* START *

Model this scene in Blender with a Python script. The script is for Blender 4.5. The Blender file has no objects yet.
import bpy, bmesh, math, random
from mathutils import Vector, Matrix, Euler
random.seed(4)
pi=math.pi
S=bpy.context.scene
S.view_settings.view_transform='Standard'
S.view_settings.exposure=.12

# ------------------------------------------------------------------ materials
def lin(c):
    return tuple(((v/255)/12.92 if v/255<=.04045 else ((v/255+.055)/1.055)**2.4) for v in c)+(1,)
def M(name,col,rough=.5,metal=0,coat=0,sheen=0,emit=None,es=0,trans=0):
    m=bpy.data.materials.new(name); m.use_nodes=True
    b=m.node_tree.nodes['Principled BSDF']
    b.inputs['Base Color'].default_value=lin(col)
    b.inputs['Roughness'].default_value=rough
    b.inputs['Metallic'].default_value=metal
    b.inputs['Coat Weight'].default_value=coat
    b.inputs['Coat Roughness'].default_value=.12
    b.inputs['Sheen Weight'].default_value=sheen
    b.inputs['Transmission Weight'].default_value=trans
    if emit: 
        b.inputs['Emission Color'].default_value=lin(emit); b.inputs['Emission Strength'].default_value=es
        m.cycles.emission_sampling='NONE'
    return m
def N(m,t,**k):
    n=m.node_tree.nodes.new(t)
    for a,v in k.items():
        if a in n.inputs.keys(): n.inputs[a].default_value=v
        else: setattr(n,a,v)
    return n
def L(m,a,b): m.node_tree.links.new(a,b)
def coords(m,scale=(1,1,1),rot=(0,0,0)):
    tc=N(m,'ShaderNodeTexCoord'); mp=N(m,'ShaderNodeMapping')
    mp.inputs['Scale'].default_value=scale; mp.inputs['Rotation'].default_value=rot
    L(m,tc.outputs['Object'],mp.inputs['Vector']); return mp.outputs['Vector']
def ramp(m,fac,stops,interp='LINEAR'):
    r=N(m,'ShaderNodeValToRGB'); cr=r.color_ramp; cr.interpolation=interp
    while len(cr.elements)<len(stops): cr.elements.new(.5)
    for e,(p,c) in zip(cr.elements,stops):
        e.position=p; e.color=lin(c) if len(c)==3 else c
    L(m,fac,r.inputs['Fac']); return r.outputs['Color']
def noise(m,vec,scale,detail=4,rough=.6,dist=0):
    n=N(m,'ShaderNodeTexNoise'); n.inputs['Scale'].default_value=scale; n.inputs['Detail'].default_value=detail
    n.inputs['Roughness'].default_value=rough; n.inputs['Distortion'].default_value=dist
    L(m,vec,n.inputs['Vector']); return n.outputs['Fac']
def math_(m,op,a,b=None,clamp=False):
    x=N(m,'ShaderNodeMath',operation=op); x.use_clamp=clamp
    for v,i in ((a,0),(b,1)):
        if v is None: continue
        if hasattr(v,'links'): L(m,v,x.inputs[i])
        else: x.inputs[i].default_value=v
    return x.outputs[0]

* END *

Directive:
Transcribe the whole listing with nothing added or left out.

Complete output:
Model this scene in Blender with a Python script. The script is for Blender 4.5. The Blender file has no objects yet.
import bpy, bmesh, math, random
from mathutils import Vector, Matrix, Euler
random.seed(4)
pi=math.pi
S=bpy.context.scene
S.view_settings.view_transform='Standard'
S.view_settings.exposure=.12

# ------------------------------------------------------------------ materials
def lin(c):
    return tuple(((v/255)/12.92 if v/255<=.04045 else ((v/255+.055)/1.055)**2.4) for v in c)+(1,)
def M(name,col,rough=.5,metal=0,coat=0,sheen=0,emit=None,es=0,trans=0):
    m=bpy.data.materials.new(name); m.use_nodes=True
    b=m.node_tree.nodes['Principled BSDF']
    b.inputs['Base Color'].default_value=lin(col)
    b.inputs['Roughness'].default_value=rough
    b.inputs['Metallic'].default_value=metal
    b.inputs['Coat Weight'].default_value=coat
    b.inputs['Coat Roughness'].default_value=.12
    b.inputs['Sheen Weight'].default_value=sheen
    b.inputs['Transmission Weight'].default_value=trans
    if emit: 
        b.inputs['Emission Color'].default_value=lin(emit); b.inputs['Emission Strength'].default_value=es
        m.cycles.emission_sampling='NONE'
    return m
def N(m,t,**k):
    n=m.node_tree.nodes.new(t)
    for a,v in k.items():
        if a in n.inputs.keys(): n.inputs[a].default_value=v
        else: setattr(n,a,v)
    return n
def L(m,a,b): m.node_tree.links.new(a,b)
def coords(m,scale=(1,1,1),rot=(0,0,0)):
    tc=N(m,'ShaderNodeTexCoord'); mp=N(m,'ShaderNodeMapping')
    mp.inputs['Scale'].default_value=scale; mp.inputs['Rotation'].default_value=rot
    L(m,tc.outputs['Object'],mp.inputs['Vector']); return mp.outputs['Vector']
def ramp(m,fac,stops,interp='LINEAR'):
    r=N(m,'ShaderNodeValToRGB'); cr=r.color_ramp; cr.interpolation=interp
    while len(cr.elements)<len(stops): cr.elements.new(.5)
    for e,(p,c) in zip(cr.elements,stops):
        e.position=p; e.color=lin(c) if len(c)==3 else c
    L(m,fac,r.inputs['Fac']); return r.outputs['Color']
def noise(m,vec,scale,detail=4,rough=.6,dist=0):
    n=N(m,'ShaderNodeTexNoise'); n.inputs['Scale'].default_value=scale; n.inputs['Detail'].default_value=detail
    n.inputs['Roughness'].default_value=rough; n.inputs['Distortion'].default_value=dist
    L(m,vec,n.inputs['Vector']); return n.outputs['Fac']
def math_(m,op,a,b=None,clamp=False):
    x=N(m,'ShaderNodeMath',operation=op); x.use_clamp=clamp
    for v,i in ((a,0),(b,1)):
        if v is None: continue
        if hasattr(v,'links'): L(m,v,x.inputs[i])
        else: x.inputs[i].default_value=v
    return x.outputs[0]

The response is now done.